Sunday 10 February 2013

Whose schools? OUR schools!

Children grasp the key question and answer outside Gladstone Park on Friday
Today's news in the Independent LINK that Michael Gove is looking to privatise academies and free schools, and thus open them up to profit-making comes as no surprise. It would also decouple them from Whitehall removing any semblance of democratic accountability which has  of course already been lost at the local level.

Anti-academy campaigners have always thought this was the long-term intention. Why else would carpet millionaires and hedge fund speculators be interested in running schools? Cleverly getting their foot in the door at an early stage,  academy chains will be in a position to harvest the profits from seizing community assets.

She knew what Gove was up to
It is not just the bricks and mortars and land, paid for by taxpayers over many years, sometimes going back to the introduction of universal elementary education in 1870, that is important. It is also schools as a site for community solidarity and values beyond those of individualism and private profit that is being destroyed,. In essence it is another battle in the war against social solidarity and the welfare state, the post-World War 2 settlement, that is taking place.  It is an ideological attack where the proponents will accuse opponents of being ideological. George Orwell would recognise the technique.

In 1986 Michael Joseph and then then Department of Education focused on the individual aspirations of parents for their children. They promoted what could be seen as the 'ideal' parent and argued that establishing a market in education would benefit individual parents as consumers. Back then phrases such as 'wanting what any decent parent would want for their children' , 'hardworking motivated families' were used to try and recruit parents as ideological partners in pursuit of free market solutions to what was percieved as the education crisis.

Their plans were challenged at a practical level when parents at Drummond Middle School in Bradofrd organised a campaign against the alleged racism of headtecher Ray Honeyford. Margaret Thatcher showed where she stood by inviting Honeyford to an education seminar at Dowing Street. Drummond Parents Action Group took to the streets  to protest. The Tory subtext was that the 'ideal parent' did not include ethnic minorities. 'Parent Power' was only for those who accepted the Government agenda? Does this soubnd familiar?

Another comment may also sound familiar. The All London Parents Action Group (ALPAG) said:
But be warned - for a Government that is so keen to encourage parental participation in education, he (Sir Keith Joseph,  Gove's equivalent at the time) is remarkably reluctant to answer parents' letters.
The Inner London Education Authority election of 1986 was unique because the Greater London Council having been abolished by Thatcher it was an election ONLY about education.  Several activists from the parents' movement stood as Labour Party candidates with experience in the Camapign for the Advancement of State Education (CASE), National Association of  Governors and Managers (NAGM), Save ILEA Campaign, Wandsworth Association of School Parents as well as local Parents Advisory Committees.

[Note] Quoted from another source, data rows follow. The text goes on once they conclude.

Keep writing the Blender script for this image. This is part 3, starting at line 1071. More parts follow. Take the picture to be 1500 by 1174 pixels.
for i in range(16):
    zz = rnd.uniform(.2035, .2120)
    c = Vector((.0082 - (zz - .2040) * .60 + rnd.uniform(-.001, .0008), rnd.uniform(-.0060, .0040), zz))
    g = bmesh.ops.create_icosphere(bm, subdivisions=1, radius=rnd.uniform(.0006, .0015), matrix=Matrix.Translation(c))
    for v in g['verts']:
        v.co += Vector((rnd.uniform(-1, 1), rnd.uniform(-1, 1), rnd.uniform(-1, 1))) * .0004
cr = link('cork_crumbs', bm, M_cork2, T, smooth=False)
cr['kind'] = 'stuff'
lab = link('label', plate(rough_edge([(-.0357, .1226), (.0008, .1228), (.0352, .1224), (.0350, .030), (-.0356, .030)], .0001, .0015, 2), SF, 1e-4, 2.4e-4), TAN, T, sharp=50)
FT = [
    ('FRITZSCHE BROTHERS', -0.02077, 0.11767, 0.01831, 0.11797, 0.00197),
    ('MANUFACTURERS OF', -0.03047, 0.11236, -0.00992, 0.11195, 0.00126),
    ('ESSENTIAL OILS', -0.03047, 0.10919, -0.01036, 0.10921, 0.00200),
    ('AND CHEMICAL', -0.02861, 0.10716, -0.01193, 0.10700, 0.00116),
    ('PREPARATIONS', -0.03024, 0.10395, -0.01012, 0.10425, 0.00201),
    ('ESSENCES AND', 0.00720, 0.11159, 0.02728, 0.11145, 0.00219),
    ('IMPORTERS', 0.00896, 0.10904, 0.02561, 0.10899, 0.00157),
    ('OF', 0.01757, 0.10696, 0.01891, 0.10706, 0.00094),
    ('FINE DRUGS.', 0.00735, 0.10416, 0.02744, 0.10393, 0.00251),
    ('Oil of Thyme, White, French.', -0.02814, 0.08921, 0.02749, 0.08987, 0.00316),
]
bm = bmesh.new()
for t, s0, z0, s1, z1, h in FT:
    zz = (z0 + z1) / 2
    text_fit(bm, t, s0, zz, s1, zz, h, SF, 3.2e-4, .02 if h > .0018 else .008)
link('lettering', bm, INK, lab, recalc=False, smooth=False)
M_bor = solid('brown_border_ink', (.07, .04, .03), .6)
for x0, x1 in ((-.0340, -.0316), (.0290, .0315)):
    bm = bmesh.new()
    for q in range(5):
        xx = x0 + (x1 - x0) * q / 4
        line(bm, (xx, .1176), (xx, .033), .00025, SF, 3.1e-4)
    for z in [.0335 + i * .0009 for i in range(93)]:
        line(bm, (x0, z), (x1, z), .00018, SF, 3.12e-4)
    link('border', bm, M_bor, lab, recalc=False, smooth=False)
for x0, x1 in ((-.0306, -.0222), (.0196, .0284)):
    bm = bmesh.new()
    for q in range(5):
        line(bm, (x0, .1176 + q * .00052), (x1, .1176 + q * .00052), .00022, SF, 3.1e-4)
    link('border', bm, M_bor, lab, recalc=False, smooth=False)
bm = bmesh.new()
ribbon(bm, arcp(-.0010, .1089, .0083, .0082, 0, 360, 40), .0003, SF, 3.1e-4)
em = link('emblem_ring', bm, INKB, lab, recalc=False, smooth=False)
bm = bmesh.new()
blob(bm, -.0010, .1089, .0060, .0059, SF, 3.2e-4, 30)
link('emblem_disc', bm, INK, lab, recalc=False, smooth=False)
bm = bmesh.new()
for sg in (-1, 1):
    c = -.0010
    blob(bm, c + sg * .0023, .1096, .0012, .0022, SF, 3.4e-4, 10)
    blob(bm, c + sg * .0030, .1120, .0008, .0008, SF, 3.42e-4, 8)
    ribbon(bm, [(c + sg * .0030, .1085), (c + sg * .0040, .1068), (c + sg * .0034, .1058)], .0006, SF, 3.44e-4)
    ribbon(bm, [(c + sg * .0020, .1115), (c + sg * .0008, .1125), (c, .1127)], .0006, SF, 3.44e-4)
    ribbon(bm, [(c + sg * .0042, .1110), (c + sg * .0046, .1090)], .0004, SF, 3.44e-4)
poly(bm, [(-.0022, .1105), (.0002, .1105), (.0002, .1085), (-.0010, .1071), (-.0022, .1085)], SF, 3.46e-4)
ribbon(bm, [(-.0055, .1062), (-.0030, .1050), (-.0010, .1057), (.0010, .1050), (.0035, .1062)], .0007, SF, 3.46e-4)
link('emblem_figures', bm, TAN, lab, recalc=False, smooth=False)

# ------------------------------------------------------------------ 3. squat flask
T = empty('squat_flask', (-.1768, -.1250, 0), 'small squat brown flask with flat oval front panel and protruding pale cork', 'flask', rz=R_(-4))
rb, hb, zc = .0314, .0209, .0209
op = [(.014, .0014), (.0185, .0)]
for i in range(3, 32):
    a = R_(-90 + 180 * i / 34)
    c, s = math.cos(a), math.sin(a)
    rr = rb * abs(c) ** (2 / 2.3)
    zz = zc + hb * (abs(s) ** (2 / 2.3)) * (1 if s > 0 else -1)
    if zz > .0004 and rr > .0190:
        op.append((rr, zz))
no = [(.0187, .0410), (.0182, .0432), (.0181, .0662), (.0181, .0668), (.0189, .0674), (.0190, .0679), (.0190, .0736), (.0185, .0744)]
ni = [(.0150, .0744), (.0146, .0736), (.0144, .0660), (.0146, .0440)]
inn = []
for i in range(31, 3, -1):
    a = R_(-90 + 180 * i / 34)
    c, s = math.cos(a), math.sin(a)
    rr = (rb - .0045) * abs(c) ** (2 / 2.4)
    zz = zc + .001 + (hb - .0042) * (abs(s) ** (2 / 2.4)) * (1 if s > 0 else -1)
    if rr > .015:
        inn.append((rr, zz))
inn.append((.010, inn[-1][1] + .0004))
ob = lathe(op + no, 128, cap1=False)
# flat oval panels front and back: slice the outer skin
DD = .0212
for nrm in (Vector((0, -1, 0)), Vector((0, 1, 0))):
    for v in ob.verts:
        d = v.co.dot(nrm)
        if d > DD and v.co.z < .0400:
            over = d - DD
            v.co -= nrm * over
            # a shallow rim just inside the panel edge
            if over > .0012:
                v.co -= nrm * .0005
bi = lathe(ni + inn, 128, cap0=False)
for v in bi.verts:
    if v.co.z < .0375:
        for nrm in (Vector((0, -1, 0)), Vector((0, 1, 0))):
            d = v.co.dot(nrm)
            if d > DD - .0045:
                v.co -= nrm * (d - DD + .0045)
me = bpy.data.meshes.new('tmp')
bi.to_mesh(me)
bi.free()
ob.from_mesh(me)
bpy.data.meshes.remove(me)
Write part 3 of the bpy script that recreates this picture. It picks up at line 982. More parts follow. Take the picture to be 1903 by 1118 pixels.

The Tories used the election to put forward their right-wing, privatisation ideas as a rehearsal for the next General Election. The result was a thrashing. On a relatively high turn-out, considering this was a direct election only about education in a city with many non-parents, of 44%, Labour achieved 46,8% (45 seats), Conservative 30.2% (11) and SDP-Liberals 21.2% (2).  Thatcher then punished the voters by abolishing the ILEA and handing education over to the boroughs, However the election result contributed to the  Tories moving to the centre ground in education. Michael Joseph was replaced by Kenneth Baker.

Gove's policies on privatisation, academies and free schools represent a move back to the days of Thatcher, Tebbit and Joseph (known by some as the 'Mad Monk') and we need to mount a similar challenge against his ideas and policies.

Is there a potential for a 21st century version of the All London Parents Action Group?

A diverse community sharing common values
 In the building of such a group the slogan Whose Schools? OUR Schools  should be central. We are not talking only about the selling off of public assets but of them being given away to the private sector. It is our taxes and council taxes that have funded our schools, but even more fundamentally the investment of the time and effort of generations of unpaid governors and parents that have made them the successful inclusive institutions that they are.

Fund-raising at Spring, Summer and Winter Fairs, volunteering in the classroom, accompanying classes on trips, regular contact with the class teacher are all ways that parents make it 'Our school'.  It is this closeness and identification with the school that make parents, grandparents and carers a potentially formidable campaigning force.

More and more is expected of the governing body who are expected to oversee the financial management of the school, set targets for school improvement and performance manage the headteacher. They are expected to go on training, attend conferences, and visit the school regulalrly to see it in action.

Michael Gove's forced acdemisation tramples over the efforts of parents and governors, devalues the contribution that they have made, and through his threat of replacing non-compliant governing bodies with Interim Executive Boards flies in the face of democracy.

Make no mistake we are in a fight for control of our schools,  for the future of our children's education and well-being, and for an ethos that values social inclusion, equality of opportunity and democratic accountability.

Let the battle commence to reclaim OUR Schools!